▸ **PROBLEM TO SOLVE**
Below this line is a set of entries; quote exactly the lines from the line that contains "The Blender Python script for this scene continues." to the line that contains "i = math.floor(a*R1/1.16)", both lines included.

▸ **INFORMATION SHOWN**
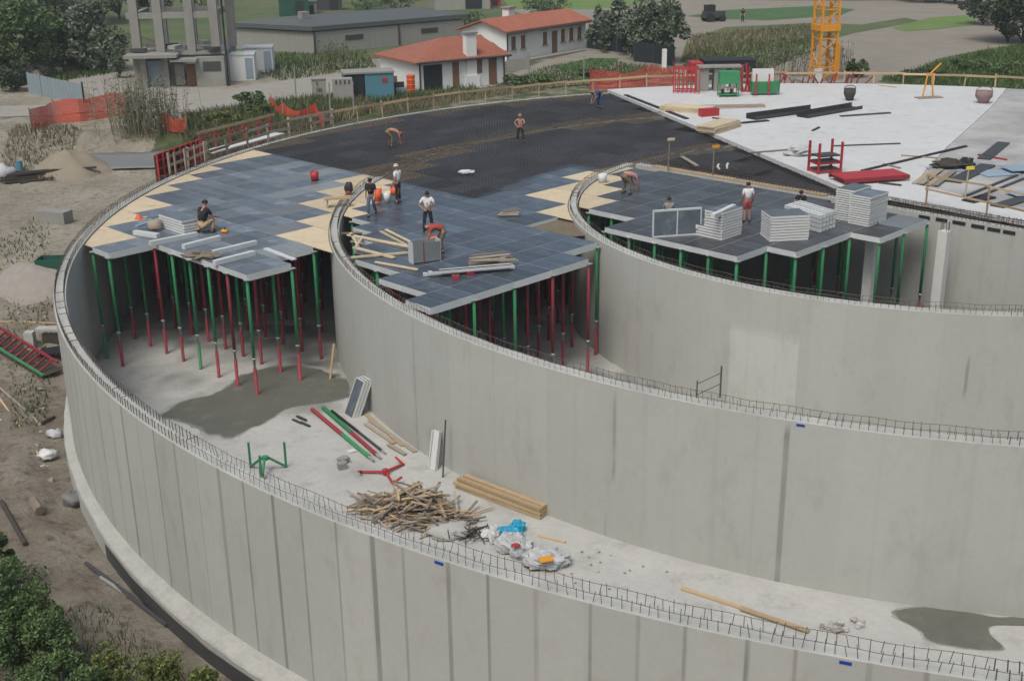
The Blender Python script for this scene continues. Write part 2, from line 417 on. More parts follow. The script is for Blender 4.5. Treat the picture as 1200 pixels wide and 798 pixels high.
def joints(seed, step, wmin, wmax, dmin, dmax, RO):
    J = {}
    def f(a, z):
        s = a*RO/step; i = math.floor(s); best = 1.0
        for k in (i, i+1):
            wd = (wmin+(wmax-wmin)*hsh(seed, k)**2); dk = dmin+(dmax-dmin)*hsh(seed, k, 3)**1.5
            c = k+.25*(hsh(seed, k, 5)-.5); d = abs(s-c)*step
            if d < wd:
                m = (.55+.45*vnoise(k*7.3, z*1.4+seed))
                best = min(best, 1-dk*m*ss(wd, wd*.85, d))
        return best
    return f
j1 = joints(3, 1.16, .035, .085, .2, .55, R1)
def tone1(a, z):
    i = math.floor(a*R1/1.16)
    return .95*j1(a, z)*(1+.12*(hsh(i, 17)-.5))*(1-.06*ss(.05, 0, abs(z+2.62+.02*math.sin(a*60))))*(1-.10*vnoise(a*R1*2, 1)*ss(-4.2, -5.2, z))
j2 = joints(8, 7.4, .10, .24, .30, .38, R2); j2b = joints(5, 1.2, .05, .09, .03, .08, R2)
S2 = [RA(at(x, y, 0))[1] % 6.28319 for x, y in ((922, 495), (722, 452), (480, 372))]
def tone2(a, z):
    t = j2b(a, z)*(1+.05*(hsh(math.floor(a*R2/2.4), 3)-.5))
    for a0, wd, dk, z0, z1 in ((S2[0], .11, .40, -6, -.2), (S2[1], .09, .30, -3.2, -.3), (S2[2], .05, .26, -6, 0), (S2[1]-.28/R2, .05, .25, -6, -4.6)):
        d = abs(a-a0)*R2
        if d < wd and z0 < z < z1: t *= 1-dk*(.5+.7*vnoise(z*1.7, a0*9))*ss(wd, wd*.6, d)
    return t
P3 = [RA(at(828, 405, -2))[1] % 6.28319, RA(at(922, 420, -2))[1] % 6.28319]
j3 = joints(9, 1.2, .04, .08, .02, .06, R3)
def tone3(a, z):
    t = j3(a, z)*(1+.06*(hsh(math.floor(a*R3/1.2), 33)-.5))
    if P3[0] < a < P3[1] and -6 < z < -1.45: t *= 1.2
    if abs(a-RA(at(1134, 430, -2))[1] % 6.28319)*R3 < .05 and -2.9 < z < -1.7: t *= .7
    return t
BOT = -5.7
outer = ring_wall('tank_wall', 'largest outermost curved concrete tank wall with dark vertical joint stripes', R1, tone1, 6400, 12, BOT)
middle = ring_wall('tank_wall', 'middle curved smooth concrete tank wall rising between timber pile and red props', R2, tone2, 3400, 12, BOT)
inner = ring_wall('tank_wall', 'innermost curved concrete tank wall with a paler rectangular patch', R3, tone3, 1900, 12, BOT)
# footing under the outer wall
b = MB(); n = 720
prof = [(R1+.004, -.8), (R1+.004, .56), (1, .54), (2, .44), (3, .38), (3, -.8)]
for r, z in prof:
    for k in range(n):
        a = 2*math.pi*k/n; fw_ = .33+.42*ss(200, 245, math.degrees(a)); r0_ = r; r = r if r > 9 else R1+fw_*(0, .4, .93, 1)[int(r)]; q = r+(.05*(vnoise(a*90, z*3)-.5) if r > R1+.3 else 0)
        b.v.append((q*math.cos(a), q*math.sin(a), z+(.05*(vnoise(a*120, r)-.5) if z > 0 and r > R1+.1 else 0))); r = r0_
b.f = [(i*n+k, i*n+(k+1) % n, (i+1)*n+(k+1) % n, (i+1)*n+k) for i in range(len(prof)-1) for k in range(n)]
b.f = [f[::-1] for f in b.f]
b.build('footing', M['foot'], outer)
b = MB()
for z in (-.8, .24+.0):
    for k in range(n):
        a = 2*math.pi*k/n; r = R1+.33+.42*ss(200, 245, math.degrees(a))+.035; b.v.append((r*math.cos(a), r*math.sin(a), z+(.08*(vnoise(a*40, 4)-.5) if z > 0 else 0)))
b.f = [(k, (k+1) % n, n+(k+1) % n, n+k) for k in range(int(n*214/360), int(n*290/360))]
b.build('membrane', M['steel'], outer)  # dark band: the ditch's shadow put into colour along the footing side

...

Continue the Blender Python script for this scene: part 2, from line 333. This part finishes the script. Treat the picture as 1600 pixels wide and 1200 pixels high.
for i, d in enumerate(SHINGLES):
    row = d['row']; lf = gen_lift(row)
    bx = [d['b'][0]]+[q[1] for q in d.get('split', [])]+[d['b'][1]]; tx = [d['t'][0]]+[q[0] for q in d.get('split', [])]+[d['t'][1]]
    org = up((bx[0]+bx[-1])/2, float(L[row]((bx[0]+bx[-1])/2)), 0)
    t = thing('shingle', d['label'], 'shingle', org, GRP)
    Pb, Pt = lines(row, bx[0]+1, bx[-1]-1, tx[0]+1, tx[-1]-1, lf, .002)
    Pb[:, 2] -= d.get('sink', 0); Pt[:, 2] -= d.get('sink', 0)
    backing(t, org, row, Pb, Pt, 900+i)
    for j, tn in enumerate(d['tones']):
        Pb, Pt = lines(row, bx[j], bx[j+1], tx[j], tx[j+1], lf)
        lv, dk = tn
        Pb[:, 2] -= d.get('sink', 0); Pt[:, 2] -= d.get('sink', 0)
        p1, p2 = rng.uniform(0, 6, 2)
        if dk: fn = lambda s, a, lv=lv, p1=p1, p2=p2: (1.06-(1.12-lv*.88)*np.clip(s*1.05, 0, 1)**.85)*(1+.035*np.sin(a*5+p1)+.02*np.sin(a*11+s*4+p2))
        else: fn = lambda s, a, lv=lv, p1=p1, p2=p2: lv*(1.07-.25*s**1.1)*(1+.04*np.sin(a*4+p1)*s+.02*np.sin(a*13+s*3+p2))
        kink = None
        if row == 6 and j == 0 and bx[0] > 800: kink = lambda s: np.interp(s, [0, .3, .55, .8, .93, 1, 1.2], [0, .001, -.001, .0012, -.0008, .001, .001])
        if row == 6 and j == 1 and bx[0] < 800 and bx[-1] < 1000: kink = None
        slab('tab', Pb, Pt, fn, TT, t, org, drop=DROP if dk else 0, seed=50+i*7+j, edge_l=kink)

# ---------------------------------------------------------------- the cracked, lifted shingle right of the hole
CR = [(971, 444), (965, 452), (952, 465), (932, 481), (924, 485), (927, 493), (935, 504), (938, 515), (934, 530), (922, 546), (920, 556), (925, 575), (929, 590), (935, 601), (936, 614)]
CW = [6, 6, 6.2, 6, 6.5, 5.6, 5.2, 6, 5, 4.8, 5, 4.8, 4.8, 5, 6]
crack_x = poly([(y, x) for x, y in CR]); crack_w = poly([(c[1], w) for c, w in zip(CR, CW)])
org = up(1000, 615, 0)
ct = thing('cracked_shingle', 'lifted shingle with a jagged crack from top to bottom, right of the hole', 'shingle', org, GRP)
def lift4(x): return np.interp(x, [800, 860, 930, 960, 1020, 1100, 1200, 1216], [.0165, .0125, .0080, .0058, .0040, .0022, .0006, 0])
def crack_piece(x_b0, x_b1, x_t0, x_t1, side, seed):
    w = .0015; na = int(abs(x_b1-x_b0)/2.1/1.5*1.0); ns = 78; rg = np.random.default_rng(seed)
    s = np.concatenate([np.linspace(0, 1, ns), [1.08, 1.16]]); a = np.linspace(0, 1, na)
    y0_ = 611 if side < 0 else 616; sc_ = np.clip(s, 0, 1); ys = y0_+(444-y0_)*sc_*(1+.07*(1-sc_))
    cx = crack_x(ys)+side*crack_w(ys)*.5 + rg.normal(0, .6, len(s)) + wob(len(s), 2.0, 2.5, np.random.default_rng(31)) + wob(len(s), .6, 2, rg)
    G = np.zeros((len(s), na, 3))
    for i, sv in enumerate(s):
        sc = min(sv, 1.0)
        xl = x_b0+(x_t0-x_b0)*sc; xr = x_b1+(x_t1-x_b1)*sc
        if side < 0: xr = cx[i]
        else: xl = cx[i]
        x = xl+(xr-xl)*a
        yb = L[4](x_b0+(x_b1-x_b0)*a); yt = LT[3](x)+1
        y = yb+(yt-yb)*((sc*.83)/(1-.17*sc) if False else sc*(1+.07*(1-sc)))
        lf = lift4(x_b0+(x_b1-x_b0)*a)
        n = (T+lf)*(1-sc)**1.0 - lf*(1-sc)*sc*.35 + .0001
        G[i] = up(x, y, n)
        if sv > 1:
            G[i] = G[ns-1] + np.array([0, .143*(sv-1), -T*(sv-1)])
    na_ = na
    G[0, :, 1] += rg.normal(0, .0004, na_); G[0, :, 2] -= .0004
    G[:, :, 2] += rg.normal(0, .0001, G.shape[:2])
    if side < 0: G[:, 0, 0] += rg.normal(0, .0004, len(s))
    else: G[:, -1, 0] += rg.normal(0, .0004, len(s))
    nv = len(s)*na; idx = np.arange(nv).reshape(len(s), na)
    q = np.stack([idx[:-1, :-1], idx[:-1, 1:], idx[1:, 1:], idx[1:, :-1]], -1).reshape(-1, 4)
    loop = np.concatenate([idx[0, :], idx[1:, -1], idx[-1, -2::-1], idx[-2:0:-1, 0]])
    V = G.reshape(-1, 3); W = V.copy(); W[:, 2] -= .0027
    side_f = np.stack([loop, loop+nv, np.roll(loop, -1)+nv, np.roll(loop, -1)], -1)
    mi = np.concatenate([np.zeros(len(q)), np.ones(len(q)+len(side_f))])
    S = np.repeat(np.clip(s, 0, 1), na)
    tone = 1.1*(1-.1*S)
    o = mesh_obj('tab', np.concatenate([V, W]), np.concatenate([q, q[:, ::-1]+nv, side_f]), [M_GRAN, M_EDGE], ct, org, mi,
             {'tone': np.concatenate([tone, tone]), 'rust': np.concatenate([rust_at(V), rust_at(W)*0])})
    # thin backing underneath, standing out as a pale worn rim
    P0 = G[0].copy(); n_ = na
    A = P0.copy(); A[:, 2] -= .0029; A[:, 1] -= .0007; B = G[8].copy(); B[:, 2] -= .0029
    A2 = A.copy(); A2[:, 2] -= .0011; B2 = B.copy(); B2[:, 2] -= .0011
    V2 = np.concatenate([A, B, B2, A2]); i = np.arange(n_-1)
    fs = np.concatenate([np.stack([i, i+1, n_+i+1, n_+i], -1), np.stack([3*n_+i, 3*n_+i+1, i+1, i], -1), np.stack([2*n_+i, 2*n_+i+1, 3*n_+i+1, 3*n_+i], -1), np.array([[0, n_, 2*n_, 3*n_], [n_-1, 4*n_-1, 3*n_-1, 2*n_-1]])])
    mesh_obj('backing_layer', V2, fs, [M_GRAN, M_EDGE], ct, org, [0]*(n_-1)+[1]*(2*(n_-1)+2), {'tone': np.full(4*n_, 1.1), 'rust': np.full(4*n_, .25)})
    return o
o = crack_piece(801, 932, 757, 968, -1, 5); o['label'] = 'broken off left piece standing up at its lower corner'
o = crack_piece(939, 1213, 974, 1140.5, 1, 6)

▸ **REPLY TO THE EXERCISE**
The Blender Python script for this scene continues. Write part 2, from line 417 on. More parts follow. The script is for Blender 4.5. Treat the picture as 1200 pixels wide and 798 pixels high.
def joints(seed, step, wmin, wmax, dmin, dmax, RO):
    J = {}
    def f(a, z):
        s = a*RO/step; i = math.floor(s); best = 1.0
        for k in (i, i+1):
            wd = (wmin+(wmax-wmin)*hsh(seed, k)**2); dk = dmin+(dmax-dmin)*hsh(seed, k, 3)**1.5
            c = k+.25*(hsh(seed, k, 5)-.5); d = abs(s-c)*step
            if d < wd:
                m = (.55+.45*vnoise(k*7.3, z*1.4+seed))
                best = min(best, 1-dk*m*ss(wd, wd*.85, d))
        return best
    return f
j1 = joints(3, 1.16, .035, .085, .2, .55, R1)
def tone1(a, z):
    i = math.floor(a*R1/1.16)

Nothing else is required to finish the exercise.